L’insane a des auteurs fétiches : Simmel, Heidegger, Debord, Deleuze.

 

L’insane peut même citer Paolo Virno sans rien y comprendre. L’insane sait qu’il sait ne pas savoir qu’il sait ce qu’il ne sait pas.

 

Chez l’insane

le vide de tous les rapports

est cause

de la profondeur des paroles.

 

L’insane, quand il pense être homme, rêve de s’auto-enculer. Quand il pense être femme, il songe à se lécher.

 

L’insane fait des calembours.

Les calembours font l’insane.

 

L’insane est le véhicule privilégié

Du

debordisme spectaculaire.

 

Tiqqun,

Une communauté de

Jeunes-Filles

Théorisée par

L’insane.

 

L’insane n’est pas toujours pamplemousse, un pamplemousse est toujours insane.

 

Assez de pastiche, de citations et d’imitation.

Le livre est un bon mélange de banalités, de clichés, de conneries, de fatuités (deux tiers en tout) et d’un tiers de propos avec lesquels il est difficile de ne pas être d’accord — en principe — le tout assaisonné d’un bon verre de prétention et de deux cuillérées de réaction. Mais, quand les propos n’ont d’autres liens qu’une hargne qui déborde du texte et un mépris qui aiguise même le « O » d’« amOur », on est en devoir (parce que nous, qui ne sommes pas insanes, nous avons des devoirs, même envers les insanes) de dire : gardez pour vous ces premiers matériaux, travaillez, travaillez, travaillez, travaillez, travaillez et quand vous êtes fatigués travaillez encore et encore jusqu’à ce que mort s’en suive.

Soyez gentils, comme une jeune fille peut l’être et libérez-nous de vos plaintes arrosées de théories.



[1] Aristote et Nicos Nicolaïdis, Dictionnaire des mots inexistants, Metropolis, 1989. Jean-Loup Chiflet et Nathalie Kristy, Le dictionnaire des mots qui n’existent pas., Hors collection, 1992.
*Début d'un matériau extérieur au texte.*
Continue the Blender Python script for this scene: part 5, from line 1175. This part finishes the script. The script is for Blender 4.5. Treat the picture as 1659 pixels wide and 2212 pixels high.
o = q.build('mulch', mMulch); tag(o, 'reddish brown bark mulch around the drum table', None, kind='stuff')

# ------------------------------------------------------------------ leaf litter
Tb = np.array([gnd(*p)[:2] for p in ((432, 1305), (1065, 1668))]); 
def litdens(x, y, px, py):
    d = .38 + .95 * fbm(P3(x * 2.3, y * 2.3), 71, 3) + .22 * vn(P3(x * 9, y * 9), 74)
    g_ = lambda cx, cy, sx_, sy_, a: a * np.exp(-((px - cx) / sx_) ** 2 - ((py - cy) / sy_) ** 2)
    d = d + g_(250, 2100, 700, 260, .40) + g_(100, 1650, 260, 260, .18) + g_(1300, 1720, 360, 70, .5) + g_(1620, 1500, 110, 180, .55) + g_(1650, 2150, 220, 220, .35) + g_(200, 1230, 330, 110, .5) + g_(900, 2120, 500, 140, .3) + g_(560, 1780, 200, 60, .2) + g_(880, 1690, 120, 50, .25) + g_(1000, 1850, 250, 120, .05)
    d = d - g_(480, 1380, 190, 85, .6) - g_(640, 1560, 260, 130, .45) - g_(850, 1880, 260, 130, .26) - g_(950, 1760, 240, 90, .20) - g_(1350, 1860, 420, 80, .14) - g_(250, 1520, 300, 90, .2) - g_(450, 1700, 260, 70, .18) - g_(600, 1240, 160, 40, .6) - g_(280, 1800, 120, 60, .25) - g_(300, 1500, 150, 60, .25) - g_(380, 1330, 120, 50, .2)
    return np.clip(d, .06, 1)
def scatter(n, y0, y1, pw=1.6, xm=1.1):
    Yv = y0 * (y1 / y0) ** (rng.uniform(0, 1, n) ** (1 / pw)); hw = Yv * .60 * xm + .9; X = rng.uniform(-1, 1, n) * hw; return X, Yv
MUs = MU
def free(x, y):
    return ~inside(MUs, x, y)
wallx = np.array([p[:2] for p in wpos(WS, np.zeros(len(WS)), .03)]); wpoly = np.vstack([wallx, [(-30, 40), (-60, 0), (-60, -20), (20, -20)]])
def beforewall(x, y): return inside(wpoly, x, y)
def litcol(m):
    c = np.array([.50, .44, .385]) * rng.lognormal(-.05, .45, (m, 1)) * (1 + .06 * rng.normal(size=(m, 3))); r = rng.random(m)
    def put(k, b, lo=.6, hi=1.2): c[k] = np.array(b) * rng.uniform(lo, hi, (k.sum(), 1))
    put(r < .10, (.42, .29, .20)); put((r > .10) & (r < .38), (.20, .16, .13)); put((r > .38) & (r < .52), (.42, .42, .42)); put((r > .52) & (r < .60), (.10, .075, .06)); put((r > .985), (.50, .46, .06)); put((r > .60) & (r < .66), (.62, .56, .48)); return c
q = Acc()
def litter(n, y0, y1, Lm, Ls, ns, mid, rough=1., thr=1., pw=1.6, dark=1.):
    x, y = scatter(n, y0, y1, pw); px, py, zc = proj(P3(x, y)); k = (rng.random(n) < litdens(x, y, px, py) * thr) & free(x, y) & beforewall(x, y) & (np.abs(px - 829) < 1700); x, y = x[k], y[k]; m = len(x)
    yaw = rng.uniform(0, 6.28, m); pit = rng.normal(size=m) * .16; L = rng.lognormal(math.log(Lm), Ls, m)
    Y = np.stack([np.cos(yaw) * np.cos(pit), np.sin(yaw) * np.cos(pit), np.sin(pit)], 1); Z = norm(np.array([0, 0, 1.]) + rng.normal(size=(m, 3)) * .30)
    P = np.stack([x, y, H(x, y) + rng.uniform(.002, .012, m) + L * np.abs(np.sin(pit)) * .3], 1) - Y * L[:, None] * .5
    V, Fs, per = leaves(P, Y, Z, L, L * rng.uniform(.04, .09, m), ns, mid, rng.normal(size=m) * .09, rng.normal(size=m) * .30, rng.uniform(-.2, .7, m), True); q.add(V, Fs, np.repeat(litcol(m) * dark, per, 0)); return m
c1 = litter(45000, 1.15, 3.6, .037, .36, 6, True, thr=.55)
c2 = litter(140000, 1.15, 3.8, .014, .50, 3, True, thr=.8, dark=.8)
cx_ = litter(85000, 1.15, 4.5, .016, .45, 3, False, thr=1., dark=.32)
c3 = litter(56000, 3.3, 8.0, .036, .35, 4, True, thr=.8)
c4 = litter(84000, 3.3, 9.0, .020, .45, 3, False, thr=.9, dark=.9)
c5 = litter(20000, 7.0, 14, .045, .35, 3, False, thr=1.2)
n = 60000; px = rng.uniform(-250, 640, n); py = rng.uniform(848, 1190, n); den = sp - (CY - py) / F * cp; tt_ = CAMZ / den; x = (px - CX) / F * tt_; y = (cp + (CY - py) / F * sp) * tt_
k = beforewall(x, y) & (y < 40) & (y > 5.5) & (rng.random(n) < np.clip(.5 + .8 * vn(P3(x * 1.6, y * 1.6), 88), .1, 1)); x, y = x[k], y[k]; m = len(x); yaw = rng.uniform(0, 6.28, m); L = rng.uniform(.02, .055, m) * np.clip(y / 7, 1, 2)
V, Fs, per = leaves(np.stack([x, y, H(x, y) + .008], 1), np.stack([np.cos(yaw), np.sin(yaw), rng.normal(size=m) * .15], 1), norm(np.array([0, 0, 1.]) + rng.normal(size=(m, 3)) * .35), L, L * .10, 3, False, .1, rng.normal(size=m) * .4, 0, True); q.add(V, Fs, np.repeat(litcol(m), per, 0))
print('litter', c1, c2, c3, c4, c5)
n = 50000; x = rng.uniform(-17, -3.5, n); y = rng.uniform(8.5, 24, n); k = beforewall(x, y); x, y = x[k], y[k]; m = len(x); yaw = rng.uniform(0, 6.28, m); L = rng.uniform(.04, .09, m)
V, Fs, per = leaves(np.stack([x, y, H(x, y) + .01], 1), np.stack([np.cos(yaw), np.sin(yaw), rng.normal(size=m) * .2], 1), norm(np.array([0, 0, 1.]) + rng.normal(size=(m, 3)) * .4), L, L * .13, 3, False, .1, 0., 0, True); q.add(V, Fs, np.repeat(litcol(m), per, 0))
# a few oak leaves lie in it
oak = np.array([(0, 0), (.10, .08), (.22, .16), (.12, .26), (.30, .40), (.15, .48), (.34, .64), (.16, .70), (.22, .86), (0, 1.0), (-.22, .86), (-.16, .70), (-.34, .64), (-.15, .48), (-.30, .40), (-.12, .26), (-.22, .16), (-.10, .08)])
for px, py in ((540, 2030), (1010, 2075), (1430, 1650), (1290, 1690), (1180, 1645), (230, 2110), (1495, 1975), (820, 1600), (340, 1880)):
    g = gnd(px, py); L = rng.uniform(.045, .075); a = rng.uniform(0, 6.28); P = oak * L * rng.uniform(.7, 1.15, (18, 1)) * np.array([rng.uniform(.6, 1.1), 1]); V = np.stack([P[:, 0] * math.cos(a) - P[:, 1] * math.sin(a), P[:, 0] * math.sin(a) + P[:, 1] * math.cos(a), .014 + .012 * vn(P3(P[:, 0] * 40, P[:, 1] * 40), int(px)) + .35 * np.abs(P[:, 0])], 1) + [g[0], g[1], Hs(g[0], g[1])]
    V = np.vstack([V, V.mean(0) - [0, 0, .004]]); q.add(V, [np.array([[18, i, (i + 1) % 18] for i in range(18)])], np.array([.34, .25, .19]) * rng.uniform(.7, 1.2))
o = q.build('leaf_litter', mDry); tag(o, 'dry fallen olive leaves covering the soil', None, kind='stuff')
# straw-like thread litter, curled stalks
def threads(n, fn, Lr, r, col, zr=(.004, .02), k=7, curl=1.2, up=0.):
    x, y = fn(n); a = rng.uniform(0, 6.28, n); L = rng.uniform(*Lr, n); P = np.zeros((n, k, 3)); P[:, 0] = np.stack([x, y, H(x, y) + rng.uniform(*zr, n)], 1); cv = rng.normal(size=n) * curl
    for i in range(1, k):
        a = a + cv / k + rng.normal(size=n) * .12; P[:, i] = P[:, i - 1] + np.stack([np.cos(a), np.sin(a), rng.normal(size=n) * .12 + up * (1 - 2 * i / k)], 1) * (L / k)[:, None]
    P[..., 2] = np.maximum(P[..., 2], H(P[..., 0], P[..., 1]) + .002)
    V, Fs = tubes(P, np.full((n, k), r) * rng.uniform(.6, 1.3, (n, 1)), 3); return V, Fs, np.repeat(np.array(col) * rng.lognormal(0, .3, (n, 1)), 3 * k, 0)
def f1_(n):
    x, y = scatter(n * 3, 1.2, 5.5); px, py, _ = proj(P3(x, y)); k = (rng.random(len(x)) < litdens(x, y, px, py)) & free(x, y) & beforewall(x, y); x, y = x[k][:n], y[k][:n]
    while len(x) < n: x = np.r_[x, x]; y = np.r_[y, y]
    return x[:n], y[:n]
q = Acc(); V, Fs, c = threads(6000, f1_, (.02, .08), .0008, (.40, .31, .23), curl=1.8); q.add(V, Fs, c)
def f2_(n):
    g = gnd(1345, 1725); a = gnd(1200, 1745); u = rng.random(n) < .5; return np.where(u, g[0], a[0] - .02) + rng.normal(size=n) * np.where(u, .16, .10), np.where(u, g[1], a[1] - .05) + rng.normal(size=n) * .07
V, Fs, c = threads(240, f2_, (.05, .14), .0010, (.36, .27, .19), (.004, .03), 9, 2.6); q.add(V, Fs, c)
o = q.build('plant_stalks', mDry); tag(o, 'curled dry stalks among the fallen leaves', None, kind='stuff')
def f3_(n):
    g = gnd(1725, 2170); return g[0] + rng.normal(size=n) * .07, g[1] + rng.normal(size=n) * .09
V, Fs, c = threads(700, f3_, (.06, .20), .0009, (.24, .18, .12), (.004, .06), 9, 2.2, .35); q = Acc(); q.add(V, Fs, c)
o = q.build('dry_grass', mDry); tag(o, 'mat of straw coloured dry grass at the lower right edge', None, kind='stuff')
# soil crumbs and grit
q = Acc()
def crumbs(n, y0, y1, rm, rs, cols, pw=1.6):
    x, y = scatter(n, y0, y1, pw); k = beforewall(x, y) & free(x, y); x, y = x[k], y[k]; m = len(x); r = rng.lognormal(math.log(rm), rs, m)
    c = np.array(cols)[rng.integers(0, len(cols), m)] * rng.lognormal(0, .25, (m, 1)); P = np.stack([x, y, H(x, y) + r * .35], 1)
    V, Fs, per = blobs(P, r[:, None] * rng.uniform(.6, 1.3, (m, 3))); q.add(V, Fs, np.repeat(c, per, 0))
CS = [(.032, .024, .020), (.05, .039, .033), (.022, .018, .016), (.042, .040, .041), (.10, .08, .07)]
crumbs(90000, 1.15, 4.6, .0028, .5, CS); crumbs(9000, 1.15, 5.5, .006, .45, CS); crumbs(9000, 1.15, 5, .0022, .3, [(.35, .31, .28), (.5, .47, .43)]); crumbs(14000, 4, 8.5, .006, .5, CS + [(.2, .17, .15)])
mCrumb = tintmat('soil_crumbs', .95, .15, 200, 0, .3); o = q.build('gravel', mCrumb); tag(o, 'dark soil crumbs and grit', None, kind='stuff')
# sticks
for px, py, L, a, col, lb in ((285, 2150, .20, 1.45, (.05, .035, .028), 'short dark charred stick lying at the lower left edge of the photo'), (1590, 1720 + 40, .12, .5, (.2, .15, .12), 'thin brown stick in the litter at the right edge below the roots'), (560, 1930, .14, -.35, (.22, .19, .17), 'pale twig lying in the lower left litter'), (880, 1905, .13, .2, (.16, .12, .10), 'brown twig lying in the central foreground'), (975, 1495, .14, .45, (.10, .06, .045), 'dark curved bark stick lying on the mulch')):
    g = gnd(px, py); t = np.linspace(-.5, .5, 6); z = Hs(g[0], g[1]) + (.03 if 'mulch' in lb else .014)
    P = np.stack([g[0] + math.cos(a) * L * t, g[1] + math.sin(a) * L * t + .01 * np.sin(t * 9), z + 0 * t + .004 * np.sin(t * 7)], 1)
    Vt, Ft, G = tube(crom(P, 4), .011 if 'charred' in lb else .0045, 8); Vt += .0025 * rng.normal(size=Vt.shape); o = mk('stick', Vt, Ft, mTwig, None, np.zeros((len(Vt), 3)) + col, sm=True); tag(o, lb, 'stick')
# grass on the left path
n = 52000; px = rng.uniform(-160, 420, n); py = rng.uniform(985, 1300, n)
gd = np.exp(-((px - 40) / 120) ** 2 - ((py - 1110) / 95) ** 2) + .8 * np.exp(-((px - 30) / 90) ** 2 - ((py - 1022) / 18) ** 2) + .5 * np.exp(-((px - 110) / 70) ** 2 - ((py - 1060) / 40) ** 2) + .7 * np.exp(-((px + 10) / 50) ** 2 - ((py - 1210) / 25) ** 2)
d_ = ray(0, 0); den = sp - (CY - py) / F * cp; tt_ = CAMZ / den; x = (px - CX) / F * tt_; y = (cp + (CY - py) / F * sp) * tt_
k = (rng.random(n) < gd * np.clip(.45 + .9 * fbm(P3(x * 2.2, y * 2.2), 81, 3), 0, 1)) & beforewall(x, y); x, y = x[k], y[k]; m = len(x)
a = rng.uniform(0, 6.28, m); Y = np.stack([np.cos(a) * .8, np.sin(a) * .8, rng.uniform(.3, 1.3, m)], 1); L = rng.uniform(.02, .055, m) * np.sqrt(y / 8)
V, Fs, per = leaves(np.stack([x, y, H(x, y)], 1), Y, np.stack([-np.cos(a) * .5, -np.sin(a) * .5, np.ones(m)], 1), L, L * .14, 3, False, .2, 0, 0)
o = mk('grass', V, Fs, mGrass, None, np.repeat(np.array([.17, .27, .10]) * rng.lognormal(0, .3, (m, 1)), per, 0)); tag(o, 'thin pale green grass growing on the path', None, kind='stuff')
[2] Jan Erik Vold, La Norvège est plus petite qu’on pense, Le Castor Astral, 1991.

[3] Thomas Bernhard, Maîtres anciens, Gallimard, 1988.

[4] Tiqqun, Théorie de la Jeune-Fille, mille et une nuits, 2001.

[5] Je vais écrire comme Tiqqun pour montrer leur style, la facilité de leur conceptualisation, l’infantilisme de leur critique, pour les critiquer de l’intérieur comme on disait autrefois. Je crois que les auteurs du livre sont la réification parfaite de la gestalt de la Jeune-Fille.